Start of DATASET SECTION

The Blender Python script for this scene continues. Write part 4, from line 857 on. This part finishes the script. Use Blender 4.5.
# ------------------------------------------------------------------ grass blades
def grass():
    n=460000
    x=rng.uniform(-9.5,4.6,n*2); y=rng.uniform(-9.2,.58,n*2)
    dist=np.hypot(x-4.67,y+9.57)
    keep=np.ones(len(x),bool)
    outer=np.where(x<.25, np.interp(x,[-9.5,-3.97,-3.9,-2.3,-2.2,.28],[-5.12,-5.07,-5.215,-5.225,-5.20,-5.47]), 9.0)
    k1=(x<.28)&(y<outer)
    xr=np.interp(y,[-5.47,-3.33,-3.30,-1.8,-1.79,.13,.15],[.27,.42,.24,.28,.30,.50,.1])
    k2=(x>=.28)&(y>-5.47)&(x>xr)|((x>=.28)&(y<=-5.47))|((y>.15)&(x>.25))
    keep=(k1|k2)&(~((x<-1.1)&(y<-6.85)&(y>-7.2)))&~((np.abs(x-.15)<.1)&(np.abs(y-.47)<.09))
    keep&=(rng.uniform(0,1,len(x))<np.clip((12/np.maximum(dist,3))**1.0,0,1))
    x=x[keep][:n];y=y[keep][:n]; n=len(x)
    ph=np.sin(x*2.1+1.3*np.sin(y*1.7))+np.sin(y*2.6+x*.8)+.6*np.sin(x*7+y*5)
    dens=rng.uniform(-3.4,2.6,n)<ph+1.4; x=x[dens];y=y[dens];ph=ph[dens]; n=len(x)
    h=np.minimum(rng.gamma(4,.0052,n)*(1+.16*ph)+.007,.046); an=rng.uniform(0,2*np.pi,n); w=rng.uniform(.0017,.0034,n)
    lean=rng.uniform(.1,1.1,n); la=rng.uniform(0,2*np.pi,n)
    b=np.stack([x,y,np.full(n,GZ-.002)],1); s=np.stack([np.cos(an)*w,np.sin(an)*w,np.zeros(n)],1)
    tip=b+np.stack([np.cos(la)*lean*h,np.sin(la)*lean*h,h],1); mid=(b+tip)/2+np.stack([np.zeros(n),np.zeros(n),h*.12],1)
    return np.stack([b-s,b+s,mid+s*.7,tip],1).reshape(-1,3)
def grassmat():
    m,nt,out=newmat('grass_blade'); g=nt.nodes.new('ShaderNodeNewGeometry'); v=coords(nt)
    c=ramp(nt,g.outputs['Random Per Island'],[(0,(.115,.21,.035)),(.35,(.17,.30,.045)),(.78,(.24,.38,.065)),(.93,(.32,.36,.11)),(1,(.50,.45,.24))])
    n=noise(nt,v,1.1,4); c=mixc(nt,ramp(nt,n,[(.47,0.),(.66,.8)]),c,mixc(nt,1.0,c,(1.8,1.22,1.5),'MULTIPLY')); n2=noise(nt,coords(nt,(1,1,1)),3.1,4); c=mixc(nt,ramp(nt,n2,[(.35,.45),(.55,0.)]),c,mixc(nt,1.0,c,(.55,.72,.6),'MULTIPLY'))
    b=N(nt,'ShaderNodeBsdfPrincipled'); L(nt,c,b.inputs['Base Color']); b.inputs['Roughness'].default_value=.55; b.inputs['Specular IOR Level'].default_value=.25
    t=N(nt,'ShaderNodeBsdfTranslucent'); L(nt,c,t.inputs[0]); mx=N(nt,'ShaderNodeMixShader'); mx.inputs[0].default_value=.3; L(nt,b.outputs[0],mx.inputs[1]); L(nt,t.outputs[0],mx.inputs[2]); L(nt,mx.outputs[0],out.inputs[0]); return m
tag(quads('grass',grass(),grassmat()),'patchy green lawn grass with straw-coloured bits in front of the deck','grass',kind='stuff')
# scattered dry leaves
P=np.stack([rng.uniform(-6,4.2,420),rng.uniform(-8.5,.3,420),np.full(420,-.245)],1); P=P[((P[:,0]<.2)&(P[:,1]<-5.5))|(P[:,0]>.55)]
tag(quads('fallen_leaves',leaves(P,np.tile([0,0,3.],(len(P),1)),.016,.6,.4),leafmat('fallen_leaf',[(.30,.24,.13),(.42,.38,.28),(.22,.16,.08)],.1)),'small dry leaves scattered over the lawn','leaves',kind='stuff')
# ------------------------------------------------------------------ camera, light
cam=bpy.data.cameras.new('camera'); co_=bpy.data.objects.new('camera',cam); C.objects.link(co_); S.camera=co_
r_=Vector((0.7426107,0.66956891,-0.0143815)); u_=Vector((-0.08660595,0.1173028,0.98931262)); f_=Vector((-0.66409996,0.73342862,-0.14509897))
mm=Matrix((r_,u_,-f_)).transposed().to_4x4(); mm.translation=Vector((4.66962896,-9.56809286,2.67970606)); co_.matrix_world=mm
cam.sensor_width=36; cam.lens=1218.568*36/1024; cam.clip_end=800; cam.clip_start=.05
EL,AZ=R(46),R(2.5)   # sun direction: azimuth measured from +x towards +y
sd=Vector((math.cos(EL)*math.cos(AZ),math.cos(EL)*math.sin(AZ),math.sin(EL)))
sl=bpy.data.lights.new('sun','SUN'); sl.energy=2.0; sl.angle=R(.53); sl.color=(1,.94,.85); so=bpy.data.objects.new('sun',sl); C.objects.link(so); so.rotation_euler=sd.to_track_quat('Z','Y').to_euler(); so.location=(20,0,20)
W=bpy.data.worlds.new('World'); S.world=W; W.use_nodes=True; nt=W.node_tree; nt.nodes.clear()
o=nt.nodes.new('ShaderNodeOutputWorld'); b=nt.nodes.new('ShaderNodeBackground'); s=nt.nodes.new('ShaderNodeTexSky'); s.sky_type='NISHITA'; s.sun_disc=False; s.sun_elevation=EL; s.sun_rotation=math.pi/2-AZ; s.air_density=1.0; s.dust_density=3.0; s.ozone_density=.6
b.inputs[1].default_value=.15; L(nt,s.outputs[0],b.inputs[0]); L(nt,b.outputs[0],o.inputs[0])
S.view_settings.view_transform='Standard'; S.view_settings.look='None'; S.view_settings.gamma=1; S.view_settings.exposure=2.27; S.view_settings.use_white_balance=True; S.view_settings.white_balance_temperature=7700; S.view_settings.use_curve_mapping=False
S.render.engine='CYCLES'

End of DATASET SECTION

Each line above is to be repeated exactly.

## FINAL RESULT:
The Blender Python script for this scene continues. Write part 4, from line 857 on. This part finishes the script. Use Blender 4.5.
# ------------------------------------------------------------------ grass blades
def grass():
    n=460000
    x=rng.uniform(-9.5,4.6,n*2); y=rng.uniform(-9.2,.58,n*2)
    dist=np.hypot(x-4.67,y+9.57)
    keep=np.ones(len(x),bool)
    outer=np.where(x<.25, np.interp(x,[-9.5,-3.97,-3.9,-2.3,-2.2,.28],[-5.12,-5.07,-5.215,-5.225,-5.20,-5.47]), 9.0)
    k1=(x<.28)&(y<outer)
    xr=np.interp(y,[-5.47,-3.33,-3.30,-1.8,-1.79,.13,.15],[.27,.42,.24,.28,.30,.50,.1])
    k2=(x>=.28)&(y>-5.47)&(x>xr)|((x>=.28)&(y<=-5.47))|((y>.15)&(x>.25))
    keep=(k1|k2)&(~((x<-1.1)&(y<-6.85)&(y>-7.2)))&~((np.abs(x-.15)<.1)&(np.abs(y-.47)<.09))
    keep&=(rng.uniform(0,1,len(x))<np.clip((12/np.maximum(dist,3))**1.0,0,1))
    x=x[keep][:n];y=y[keep][:n]; n=len(x)
    ph=np.sin(x*2.1+1.3*np.sin(y*1.7))+np.sin(y*2.6+x*.8)+.6*np.sin(x*7+y*5)
    dens=rng.uniform(-3.4,2.6,n)<ph+1.4; x=x[dens];y=y[dens];ph=ph[dens]; n=len(x)
    h=np.minimum(rng.gamma(4,.0052,n)*(1+.16*ph)+.007,.046); an=rng.uniform(0,2*np.pi,n); w=rng.uniform(.0017,.0034,n)
    lean=rng.uniform(.1,1.1,n); la=rng.uniform(0,2*np.pi,n)
    b=np.stack([x,y,np.full(n,GZ-.002)],1); s=np.stack([np.cos(an)*w,np.sin(an)*w,np.zeros(n)],1)
    tip=b+np.stack([np.cos(la)*lean*h,np.sin(la)*lean*h,h],1); mid=(b+tip)/2+np.stack([np.zeros(n),np.zeros(n),h*.12],1)
    return np.stack([b-s,b+s,mid+s*.7,tip],1).reshape(-1,3)
def grassmat():
    m,nt,out=newmat('grass_blade'); g=nt.nodes.new('ShaderNodeNewGeometry'); v=coords(nt)
    c=ramp(nt,g.outputs['Random Per Island'],[(0,(.115,.21,.035)),(.35,(.17,.30,.045)),(.78,(.24,.38,.065)),(.93,(.32,.36,.11)),(1,(.50,.45,.24))])
    n=noise(nt,v,1.1,4); c=mixc(nt,ramp(nt,n,[(.47,0.),(.66,.8)]),c,mixc(nt,1.0,c,(1.8,1.22,1.5),'MULTIPLY')); n2=noise(nt,coords(nt,(1,1,1)),3.1,4); c=mixc(nt,ramp(nt,n2,[(.35,.45),(.55,0.)]),c,mixc(nt,1.0,c,(.55,.72,.6),'MULTIPLY'))
    b=N(nt,'ShaderNodeBsdfPrincipled'); L(nt,c,b.inputs['Base Color']); b.inputs['Roughness'].default_value=.55; b.inputs['Specular IOR Level'].default_value=.25
    t=N(nt,'ShaderNodeBsdfTranslucent'); L(nt,c,t.inputs[0]); mx=N(nt,'ShaderNodeMixShader'); mx.inputs[0].default_value=.3; L(nt,b.outputs[0],mx.inputs[1]); L(nt,t.outputs[0],mx.inputs[2]); L(nt,mx.outputs[0],out.inputs[0]); return m
tag(quads('grass',grass(),grassmat()),'patchy green lawn grass with straw-coloured bits in front of the deck','grass',kind='stuff')
# scattered dry leaves
P=np.stack([rng.uniform(-6,4.2,420),rng.uniform(-8.5,.3,420),np.full(420,-.245)],1); P=P[((P[:,0]<.2)&(P[:,1]<-5.5))|(P[:,0]>.55)]
tag(quads('fallen_leaves',leaves(P,np.tile([0,0,3.],(len(P),1)),.016,.6,.4),leafmat('fallen_leaf',[(.30,.24,.13),(.42,.38,.28),(.22,.16,.08)],.1)),'small dry leaves scattered over the lawn','leaves',kind='stuff')
# ------------------------------------------------------------------ camera, light
cam=bpy.data.cameras.new('camera'); co_=bpy.data.objects.new('camera',cam); C.objects.link(co_); S.camera=co_
r_=Vector((0.7426107,0.66956891,-0.0143815)); u_=Vector((-0.08660595,0.1173028,0.98931262)); f_=Vector((-0.66409996,0.73342862,-0.14509897))
mm=Matrix((r_,u_,-f_)).transposed().to_4x4(); mm.translation=Vector((4.66962896,-9.56809286,2.67970606)); co_.matrix_world=mm
cam.sensor_width=36; cam.lens=1218.568*36/1024; cam.clip_end=800; cam.clip_start=.05
EL,AZ=R(46),R(2.5)   # sun direction: azimuth measured from +x towards +y
sd=Vector((math.cos(EL)*math.cos(AZ),math.cos(EL)*math.sin(AZ),math.sin(EL)))
sl=bpy.data.lights.new('sun','SUN'); sl.energy=2.0; sl.angle=R(.53); sl.color=(1,.94,.85); so=bpy.data.objects.new('sun',sl); C.objects.link(so); so.rotation_euler=sd.to_track_quat('Z','Y').to_euler(); so.location=(20,0,20)
W=bpy.data.worlds.new('World'); S.world=W; W.use_nodes=True; nt=W.node_tree; nt.nodes.clear()
o=nt.nodes.new('ShaderNodeOutputWorld'); b=nt.nodes.new('ShaderNodeBackground'); s=nt.nodes.new('ShaderNodeTexSky'); s.sky_type='NISHITA'; s.sun_disc=False; s.sun_elevation=EL; s.sun_rotation=math.pi/2-AZ; s.air_density=1.0; s.dust_density=3.0; s.ozone_density=.6
b.inputs[1].default_value=.15; L(nt,s.outputs[0],b.inputs[0]); L(nt,b.outputs[0],o.inputs[0])
S.view_settings.view_transform='Standard'; S.view_settings.look='None'; S.view_settings.gamma=1; S.view_settings.exposure=2.27; S.view_settings.use_white_balance=True; S.view_settings.white_balance_temperature=7700; S.view_settings.use_curve_mapping=False
S.render.engine='CYCLES'